Actually, my DM is obssessed with wealth-by-level guidelines; he's just very particular about what he hands out. Magic items are not easily come by, and while I assume a player mage could make one, my group rarely produces PCs who want to. (Last long-term D&D game...a swashbuckler/rogue[1], a ninja, a psion who never made items, and a warlock who ditto. We got to about 15h level and pretty much only made potions or scrolls.) In our current game (around 7th level now), we are a strike forces team for a powerful NPC; she pays us in magic items, in essence. So we get what the DM wants us to get. (All 'found loot' is her property, other than coin, preventing the 'bodies of our enemies are treasure troves for us!' problem. We can fight properly-equipped foes and not have +1 weapons dripping off us.)
In my last game, I think we had one pair of Gloves of Dexterity +4 as the most powerful ability-enhancing item. The ninja had them. Her hide skill was something like +25 or more when all was said and done. The joke was that she had invisibility at will.
Current game is a paladin, that warlock/cleric hybrid class, a ranger/sorcerer who didn't take magic missile, a rogue, and an ogre mage who won't gain a class level 'till he hits 12th...So far, there's been little interest in manufacutring magic items among the caster types. In this game, I have a +1 holy longsword, and I am "in debt" because of it; I don't get any magic or more than a stipend to live off of until my wealth-by-level syncs up with the item. (It's a plot-important weapon, that's why I've got it...)
But as you said, it's all aesthetics.

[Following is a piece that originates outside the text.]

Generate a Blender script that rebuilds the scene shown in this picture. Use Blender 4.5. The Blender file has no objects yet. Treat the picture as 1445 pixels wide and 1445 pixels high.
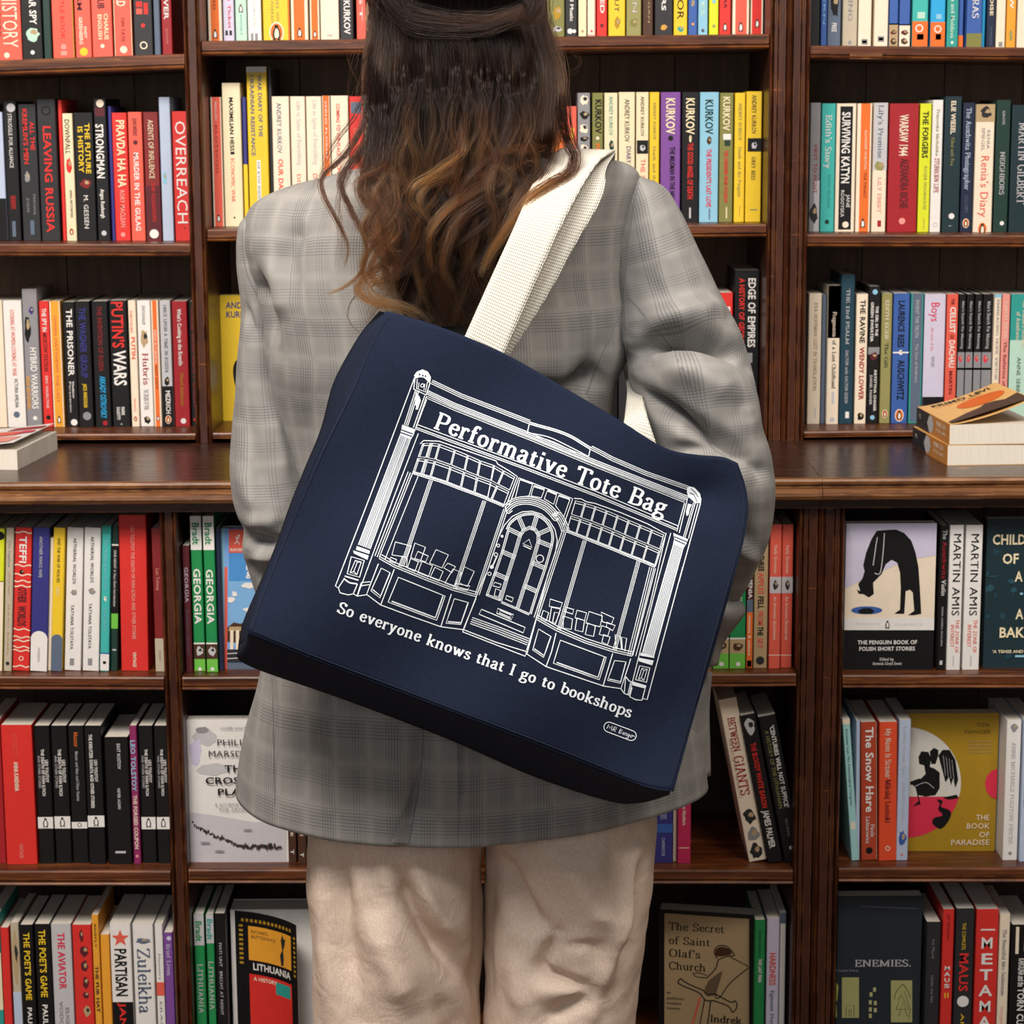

When you were talking about "godlike" abilities, I assumed you mean natural, unenhanced. There's nothing extra-impressive about someone whose power comes from magic items. By contrast, in 4e, a high level character is frightfully good at everything simply by virtue of existing; at 20th level, he's got a minimum of +10 in every skill even when he's buck naked. I find this less aesthetically acceptable, simply because I can more easily "believe" in magic items than in natural uber-competence.
[1]Me. He had mostly charisma-enhancing stuff, because that fit his character concept better. I think he had a cloak+2 and one of those psion masks that give +ridiculous to Diplomacy and Bluff.